## Entries
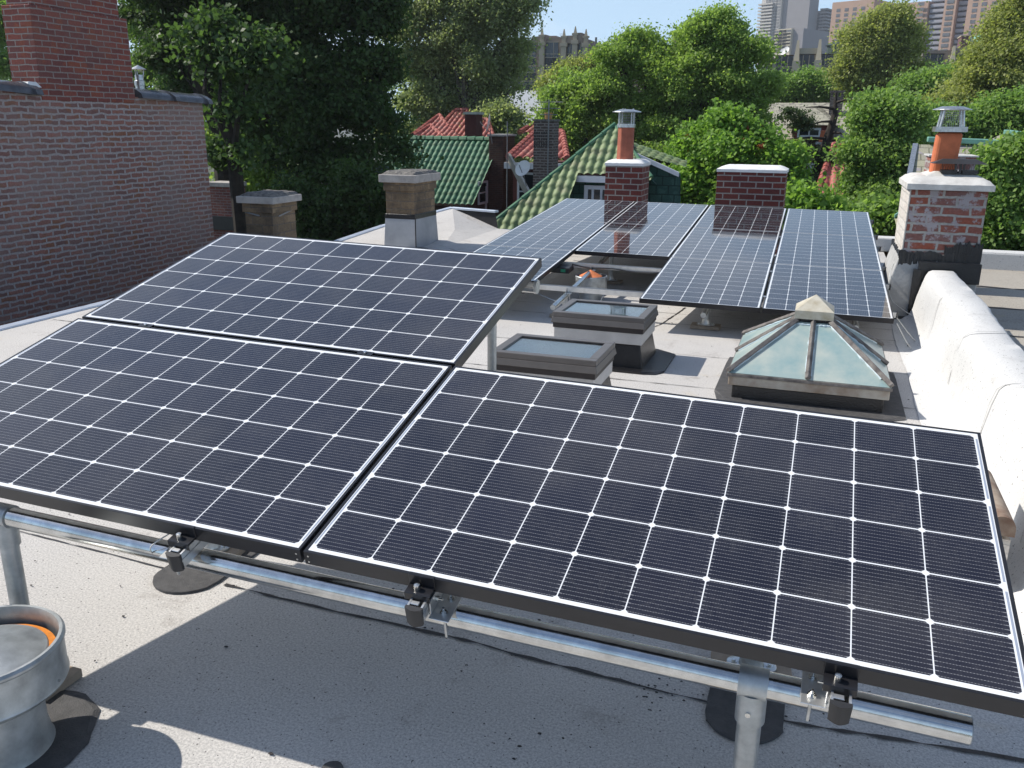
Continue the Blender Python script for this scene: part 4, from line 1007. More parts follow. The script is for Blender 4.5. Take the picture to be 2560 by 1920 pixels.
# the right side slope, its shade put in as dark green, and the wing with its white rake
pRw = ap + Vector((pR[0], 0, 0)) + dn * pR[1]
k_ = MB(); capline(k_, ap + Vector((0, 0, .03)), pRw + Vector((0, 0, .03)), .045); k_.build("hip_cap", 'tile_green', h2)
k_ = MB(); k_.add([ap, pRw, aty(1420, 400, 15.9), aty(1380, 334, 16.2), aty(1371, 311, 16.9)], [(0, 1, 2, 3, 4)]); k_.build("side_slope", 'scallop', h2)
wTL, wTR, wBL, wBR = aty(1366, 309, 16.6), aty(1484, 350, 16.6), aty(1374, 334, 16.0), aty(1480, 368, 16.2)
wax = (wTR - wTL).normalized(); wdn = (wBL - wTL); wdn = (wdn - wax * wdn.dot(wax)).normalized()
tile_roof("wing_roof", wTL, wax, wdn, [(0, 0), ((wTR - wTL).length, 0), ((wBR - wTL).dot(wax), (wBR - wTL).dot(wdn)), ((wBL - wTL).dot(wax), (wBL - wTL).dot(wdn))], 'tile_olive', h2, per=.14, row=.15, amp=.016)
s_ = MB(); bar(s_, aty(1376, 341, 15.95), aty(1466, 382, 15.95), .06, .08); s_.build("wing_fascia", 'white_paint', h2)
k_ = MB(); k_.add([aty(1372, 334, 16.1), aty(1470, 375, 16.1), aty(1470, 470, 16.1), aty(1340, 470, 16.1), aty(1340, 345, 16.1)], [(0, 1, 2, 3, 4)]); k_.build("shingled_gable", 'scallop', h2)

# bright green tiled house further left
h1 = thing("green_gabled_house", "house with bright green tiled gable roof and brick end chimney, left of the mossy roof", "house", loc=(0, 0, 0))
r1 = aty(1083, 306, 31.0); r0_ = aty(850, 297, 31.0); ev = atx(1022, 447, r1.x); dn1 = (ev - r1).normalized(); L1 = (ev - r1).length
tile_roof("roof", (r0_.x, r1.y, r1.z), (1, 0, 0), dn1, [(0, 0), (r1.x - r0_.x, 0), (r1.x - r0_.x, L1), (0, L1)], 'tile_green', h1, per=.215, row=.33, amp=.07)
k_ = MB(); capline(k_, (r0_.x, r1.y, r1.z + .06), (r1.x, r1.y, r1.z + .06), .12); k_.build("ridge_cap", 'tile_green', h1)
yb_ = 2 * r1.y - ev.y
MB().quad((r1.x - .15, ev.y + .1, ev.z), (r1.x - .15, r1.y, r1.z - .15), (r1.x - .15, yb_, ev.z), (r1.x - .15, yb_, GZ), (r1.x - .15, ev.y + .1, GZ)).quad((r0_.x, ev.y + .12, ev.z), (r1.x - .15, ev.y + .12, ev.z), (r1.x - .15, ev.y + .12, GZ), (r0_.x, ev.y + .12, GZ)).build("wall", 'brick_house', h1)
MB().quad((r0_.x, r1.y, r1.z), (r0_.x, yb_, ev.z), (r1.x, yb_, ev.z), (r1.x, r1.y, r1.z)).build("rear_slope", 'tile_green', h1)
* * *
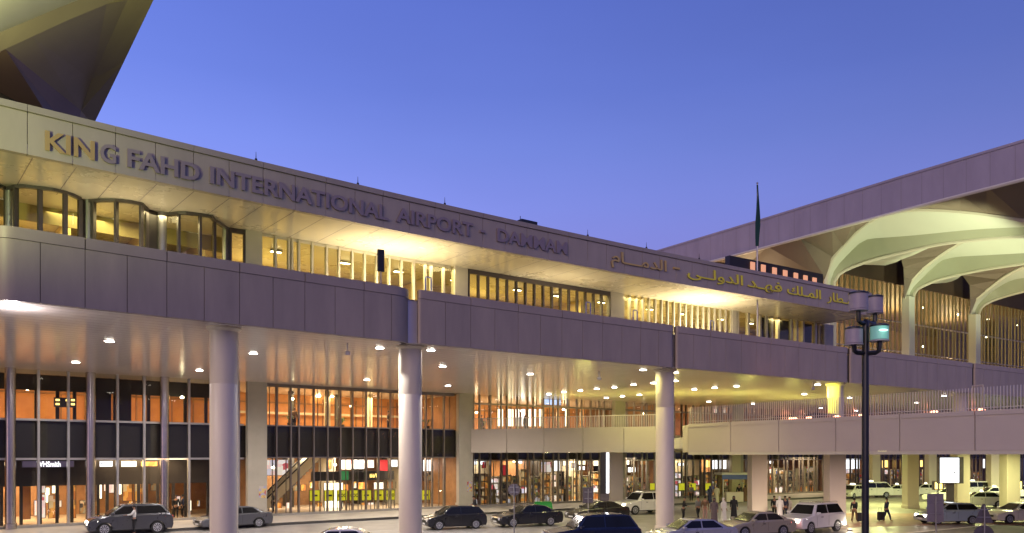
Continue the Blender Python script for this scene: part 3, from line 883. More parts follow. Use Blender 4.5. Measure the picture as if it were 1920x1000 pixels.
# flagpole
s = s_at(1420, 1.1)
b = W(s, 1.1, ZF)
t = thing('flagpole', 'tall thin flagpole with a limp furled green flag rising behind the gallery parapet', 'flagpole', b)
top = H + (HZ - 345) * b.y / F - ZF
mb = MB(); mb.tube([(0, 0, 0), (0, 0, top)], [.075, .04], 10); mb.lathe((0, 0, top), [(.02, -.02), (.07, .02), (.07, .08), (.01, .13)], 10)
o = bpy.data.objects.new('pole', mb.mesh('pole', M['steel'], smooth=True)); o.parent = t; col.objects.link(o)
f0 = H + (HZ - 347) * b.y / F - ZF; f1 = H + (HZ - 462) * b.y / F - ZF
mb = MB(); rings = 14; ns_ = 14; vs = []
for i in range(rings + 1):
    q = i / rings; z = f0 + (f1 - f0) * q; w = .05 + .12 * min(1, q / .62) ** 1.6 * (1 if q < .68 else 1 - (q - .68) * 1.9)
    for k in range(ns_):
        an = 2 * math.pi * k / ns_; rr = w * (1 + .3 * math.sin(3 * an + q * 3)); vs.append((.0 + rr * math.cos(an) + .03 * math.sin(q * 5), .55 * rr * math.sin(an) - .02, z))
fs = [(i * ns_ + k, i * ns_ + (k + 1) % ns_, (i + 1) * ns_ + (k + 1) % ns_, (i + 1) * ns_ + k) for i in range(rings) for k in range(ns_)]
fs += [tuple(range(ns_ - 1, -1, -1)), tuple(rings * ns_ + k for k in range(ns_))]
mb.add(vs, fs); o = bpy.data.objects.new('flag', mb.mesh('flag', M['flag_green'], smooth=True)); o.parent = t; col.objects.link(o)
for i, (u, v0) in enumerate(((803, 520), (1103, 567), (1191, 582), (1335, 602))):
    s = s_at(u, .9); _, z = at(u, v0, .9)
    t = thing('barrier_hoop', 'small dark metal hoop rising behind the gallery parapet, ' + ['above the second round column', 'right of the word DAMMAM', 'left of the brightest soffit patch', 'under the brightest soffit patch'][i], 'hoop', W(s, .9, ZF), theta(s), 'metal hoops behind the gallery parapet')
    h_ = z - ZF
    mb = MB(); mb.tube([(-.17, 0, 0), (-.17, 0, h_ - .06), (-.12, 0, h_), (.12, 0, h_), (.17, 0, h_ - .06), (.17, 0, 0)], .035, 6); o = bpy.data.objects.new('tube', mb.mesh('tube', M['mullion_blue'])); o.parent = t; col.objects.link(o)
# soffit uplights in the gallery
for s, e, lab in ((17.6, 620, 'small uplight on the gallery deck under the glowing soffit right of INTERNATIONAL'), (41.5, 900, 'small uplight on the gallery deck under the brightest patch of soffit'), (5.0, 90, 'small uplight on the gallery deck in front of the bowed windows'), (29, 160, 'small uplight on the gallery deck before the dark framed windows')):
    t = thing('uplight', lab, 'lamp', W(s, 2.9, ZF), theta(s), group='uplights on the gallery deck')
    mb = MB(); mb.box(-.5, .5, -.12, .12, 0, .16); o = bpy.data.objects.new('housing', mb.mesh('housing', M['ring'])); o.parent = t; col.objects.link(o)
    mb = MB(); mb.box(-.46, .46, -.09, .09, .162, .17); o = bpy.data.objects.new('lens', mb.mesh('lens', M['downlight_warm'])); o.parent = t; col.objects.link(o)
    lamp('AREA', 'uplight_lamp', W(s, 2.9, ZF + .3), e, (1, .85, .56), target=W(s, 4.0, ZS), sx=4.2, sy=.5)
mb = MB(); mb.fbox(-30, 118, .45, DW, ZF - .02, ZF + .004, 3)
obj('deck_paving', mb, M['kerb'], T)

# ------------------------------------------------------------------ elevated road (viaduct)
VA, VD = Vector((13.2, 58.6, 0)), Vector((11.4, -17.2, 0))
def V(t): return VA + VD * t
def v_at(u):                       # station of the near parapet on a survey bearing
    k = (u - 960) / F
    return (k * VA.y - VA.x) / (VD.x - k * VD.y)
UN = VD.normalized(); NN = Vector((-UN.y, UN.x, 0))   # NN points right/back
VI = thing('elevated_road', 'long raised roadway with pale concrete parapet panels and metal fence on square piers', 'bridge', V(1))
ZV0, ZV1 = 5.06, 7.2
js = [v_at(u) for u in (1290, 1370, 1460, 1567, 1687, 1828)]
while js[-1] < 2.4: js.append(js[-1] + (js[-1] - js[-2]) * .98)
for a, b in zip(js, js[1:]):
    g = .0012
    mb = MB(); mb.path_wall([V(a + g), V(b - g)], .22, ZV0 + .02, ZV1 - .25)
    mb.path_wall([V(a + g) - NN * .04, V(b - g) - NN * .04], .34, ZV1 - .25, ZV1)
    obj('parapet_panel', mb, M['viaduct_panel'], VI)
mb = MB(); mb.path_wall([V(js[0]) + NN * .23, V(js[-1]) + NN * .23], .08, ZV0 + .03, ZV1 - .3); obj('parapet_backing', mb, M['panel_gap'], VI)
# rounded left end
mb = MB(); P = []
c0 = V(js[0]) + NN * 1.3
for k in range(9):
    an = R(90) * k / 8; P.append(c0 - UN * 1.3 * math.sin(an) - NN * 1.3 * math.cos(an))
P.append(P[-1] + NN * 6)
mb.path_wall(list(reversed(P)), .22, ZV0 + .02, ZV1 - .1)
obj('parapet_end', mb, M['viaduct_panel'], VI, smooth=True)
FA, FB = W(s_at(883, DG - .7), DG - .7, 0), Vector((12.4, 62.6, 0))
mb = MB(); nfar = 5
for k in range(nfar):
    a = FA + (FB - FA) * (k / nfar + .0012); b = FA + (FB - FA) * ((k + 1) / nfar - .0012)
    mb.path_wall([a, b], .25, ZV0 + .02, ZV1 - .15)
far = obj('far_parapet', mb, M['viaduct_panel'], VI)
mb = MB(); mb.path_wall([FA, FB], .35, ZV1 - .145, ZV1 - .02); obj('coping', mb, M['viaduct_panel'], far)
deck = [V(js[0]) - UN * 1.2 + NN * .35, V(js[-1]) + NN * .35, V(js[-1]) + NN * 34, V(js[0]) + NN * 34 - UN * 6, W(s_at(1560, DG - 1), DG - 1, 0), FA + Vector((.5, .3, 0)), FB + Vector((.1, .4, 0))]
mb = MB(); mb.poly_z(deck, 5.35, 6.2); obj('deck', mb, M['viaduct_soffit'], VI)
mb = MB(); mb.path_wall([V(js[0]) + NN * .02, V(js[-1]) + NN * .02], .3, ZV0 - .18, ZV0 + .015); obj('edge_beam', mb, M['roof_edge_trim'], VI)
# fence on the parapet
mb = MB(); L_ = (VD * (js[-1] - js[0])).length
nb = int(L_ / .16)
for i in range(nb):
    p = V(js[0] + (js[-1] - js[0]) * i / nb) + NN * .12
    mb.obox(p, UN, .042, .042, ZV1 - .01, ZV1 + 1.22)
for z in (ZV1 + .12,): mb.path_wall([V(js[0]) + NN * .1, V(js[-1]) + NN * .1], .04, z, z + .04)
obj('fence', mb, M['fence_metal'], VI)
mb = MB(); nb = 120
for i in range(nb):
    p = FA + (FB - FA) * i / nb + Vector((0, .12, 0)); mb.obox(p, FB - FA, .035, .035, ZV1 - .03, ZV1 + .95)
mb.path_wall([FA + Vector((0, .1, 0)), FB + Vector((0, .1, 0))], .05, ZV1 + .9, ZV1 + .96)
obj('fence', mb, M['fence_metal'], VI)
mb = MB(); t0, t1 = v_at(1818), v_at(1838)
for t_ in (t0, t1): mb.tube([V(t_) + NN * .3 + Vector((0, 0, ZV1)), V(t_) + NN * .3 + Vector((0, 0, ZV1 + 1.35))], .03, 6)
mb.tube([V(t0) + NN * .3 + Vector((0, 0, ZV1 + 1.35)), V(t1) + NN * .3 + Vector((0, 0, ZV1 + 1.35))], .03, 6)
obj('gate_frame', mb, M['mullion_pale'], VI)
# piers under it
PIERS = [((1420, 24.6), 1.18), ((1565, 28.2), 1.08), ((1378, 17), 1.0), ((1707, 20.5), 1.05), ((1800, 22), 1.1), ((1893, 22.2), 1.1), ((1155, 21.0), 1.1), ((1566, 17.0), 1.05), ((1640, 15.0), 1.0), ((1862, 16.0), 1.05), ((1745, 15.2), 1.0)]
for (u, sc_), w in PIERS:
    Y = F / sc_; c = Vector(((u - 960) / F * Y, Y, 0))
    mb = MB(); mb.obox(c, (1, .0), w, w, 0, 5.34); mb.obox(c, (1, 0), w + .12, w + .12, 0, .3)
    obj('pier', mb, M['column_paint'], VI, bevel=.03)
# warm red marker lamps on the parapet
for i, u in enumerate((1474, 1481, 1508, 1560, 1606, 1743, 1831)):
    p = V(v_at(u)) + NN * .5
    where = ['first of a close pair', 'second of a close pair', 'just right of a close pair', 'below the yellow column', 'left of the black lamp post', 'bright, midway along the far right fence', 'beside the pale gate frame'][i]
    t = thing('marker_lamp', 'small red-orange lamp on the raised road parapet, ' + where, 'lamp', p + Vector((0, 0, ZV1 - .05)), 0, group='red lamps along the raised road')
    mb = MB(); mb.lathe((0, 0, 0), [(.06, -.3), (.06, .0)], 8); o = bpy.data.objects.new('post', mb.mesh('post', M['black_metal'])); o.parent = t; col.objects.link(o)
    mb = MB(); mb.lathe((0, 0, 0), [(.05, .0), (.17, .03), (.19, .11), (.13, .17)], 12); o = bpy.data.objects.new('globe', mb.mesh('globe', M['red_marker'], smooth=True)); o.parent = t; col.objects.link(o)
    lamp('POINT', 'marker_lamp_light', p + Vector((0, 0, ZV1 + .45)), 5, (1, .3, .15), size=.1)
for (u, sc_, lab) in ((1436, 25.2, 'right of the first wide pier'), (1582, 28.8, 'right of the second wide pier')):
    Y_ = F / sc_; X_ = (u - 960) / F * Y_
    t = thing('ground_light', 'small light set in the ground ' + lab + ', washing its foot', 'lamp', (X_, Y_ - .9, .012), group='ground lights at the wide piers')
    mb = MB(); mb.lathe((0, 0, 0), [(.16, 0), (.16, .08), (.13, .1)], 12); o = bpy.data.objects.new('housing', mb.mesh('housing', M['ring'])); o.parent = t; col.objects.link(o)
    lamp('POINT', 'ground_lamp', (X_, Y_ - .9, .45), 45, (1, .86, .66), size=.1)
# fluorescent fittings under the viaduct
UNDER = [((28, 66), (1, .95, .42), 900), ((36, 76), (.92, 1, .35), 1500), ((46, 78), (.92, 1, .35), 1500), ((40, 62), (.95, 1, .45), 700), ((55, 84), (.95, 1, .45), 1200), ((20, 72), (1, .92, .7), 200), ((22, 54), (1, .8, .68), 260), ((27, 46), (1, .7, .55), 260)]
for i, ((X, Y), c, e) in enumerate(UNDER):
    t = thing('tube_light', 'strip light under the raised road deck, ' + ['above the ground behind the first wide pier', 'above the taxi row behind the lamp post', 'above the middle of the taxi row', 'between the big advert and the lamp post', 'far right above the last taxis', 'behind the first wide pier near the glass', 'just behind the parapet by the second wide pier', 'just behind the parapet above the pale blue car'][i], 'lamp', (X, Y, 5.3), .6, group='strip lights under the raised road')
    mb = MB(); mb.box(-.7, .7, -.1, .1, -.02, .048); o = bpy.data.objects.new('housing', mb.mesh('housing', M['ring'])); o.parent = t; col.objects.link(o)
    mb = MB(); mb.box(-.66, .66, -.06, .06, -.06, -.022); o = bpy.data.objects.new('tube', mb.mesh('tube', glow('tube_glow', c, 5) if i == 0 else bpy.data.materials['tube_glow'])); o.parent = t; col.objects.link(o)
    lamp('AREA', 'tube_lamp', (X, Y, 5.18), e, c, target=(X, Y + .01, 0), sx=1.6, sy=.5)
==
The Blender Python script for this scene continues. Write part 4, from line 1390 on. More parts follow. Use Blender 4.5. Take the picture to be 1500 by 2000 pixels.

## What to work on
As listed above, the lines from the line with "Continue the Blender Python script for this scene: part 4, from" to the line with "16.1)], [(0, 1, 2, 3, 4)]);" are to be echoed exactly, with both ends included and nothing added.

## The response
Continue the Blender Python script for this scene: part 4, from line 1007. More parts follow. The script is for Blender 4.5. Take the picture to be 2560 by 1920 pixels.
# the right side slope, its shade put in as dark green, and the wing with its white rake
pRw = ap + Vector((pR[0], 0, 0)) + dn * pR[1]
k_ = MB(); capline(k_, ap + Vector((0, 0, .03)), pRw + Vector((0, 0, .03)), .045); k_.build("hip_cap", 'tile_green', h2)
k_ = MB(); k_.add([ap, pRw, aty(1420, 400, 15.9), aty(1380, 334, 16.2), aty(1371, 311, 16.9)], [(0, 1, 2, 3, 4)]); k_.build("side_slope", 'scallop', h2)
wTL, wTR, wBL, wBR = aty(1366, 309, 16.6), aty(1484, 350, 16.6), aty(1374, 334, 16.0), aty(1480, 368, 16.2)
wax = (wTR - wTL).normalized(); wdn = (wBL - wTL); wdn = (wdn - wax * wdn.dot(wax)).normalized()
tile_roof("wing_roof", wTL, wax, wdn, [(0, 0), ((wTR - wTL).length, 0), ((wBR - wTL).dot(wax), (wBR - wTL).dot(wdn)), ((wBL - wTL).dot(wax), (wBL - wTL).dot(wdn))], 'tile_olive', h2, per=.14, row=.15, amp=.016)
s_ = MB(); bar(s_, aty(1376, 341, 15.95), aty(1466, 382, 15.95), .06, .08); s_.build("wing_fascia", 'white_paint', h2)
k_ = MB(); k_.add([aty(1372, 334, 16.1), aty(1470, 375, 16.1), aty(1470, 470, 16.1), aty(1340, 470, 16.1), aty(1340, 345, 16.1)], [(0, 1, 2, 3, 4)]); k_.build("shingled_gable", 'scallop', h2)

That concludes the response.